“Abandonment Issues” by Rachel Wagner

Pic by Rokarazzi

The following is an excerpt from the book Abandonment Issues, which is available for purchase here:

The first night I moved to my apartment on Mount Prospect, I walked around with my friend looking for weed, as one does.

He’s a guy from the Bronx who I’ve known forever—since I was like thirteen. This was about ten years later. Middle of the summer. He was allegedly staying with me for a couple weeks after not talking for a while. He must have been running from the police or something, but I didn’t ask for details, and, in exchange, he paid my rent, took me shopping, and helped me move from a rented room in Elizabeth to that one-bedroom apartment.

Neither of us really knew the area of North Newark that I moved to earlier that day. I’d driven down there for food with an ex-boyfriend, but back then I wouldn’t have been scouting for weed because that dude would always just get it for me.

Still, it only took a minute to find what we were looking for. I saw a dude sitting on a step and turned to my dude to ask him. He quickly directed us to a certain house a couple streets down.

When we hit the right block, my friend was like, “Yo, it look like The Wire out here with all these abandoned buildings.” We were laughing, but he was right. Every other one was boarded up or battered up. Looking for the house number we wanted only required us to look for the most inhabited house on the block (that was about midway down).

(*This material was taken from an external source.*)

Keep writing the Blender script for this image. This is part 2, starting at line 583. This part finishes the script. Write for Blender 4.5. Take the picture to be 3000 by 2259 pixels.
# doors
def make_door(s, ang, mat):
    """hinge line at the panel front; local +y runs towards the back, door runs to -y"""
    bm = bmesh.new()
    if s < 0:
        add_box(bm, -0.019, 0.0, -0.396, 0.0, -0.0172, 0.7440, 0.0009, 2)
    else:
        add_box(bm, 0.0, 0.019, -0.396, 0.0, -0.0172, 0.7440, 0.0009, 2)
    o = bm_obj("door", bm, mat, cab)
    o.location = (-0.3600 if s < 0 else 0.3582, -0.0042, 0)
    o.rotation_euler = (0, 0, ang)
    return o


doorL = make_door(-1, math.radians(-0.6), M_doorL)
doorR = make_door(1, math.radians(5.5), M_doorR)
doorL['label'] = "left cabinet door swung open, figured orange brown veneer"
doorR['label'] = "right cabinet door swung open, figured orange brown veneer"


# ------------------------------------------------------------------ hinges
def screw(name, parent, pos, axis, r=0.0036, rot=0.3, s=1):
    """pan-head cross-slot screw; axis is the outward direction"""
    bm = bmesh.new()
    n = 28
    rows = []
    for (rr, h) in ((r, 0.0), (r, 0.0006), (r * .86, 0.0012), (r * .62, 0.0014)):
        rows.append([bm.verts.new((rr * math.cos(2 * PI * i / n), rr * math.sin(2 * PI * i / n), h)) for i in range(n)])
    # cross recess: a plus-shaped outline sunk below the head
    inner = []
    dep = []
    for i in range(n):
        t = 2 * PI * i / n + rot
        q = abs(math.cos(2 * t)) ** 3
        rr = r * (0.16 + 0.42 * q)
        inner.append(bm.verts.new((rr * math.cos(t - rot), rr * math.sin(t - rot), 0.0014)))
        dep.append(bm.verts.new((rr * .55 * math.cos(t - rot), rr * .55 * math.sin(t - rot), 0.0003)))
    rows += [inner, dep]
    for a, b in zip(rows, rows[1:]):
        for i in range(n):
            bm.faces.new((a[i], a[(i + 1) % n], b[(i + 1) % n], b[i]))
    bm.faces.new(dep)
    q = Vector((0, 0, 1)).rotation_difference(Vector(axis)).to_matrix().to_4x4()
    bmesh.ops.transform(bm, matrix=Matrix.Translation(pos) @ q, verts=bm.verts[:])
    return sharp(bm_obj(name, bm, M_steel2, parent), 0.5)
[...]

The abundance of abandoned houses is strange because Newark is underpopulated. And yet it’s undergoing redevelopment with a bend towards “luxury” apartments even though there’s so much space already. Thinking of the all the houses—like big, real houses—sitting empty, I truly believe that every family who lives out here right now could have a spot with a yard if they branded it differently.

Pic by Rokarazzi

Right now, long after the mayor election, a number of abandoned houses have Ras Baraka’s face on them. They’re reminders to re-elect him as if he didn’t have that shit in the bag already. It’s kind of poetic to claim that house with those posters—to inhabit politically. 

My favorite one is the big blue house next to McDonalds on Clinton Ave. The house is so stoic, sitting there all boarded up. It’s surrounded by active apartments, stores, and bus stops. And though it’s breaking down as I write, the house still functions as a billboard. It houses a one-dimensional portrait of small government.

The politicization of abandoned houses isn’t always so ironic, but they’re always saying something. There was one other big blue abandoned house right by Beth Israel, where I had my son a few years ago. The house was done up by the dudes who do the Poor Kingz stuff. Across the front door, before it was knocked down, said: “NAT KING TURNER.”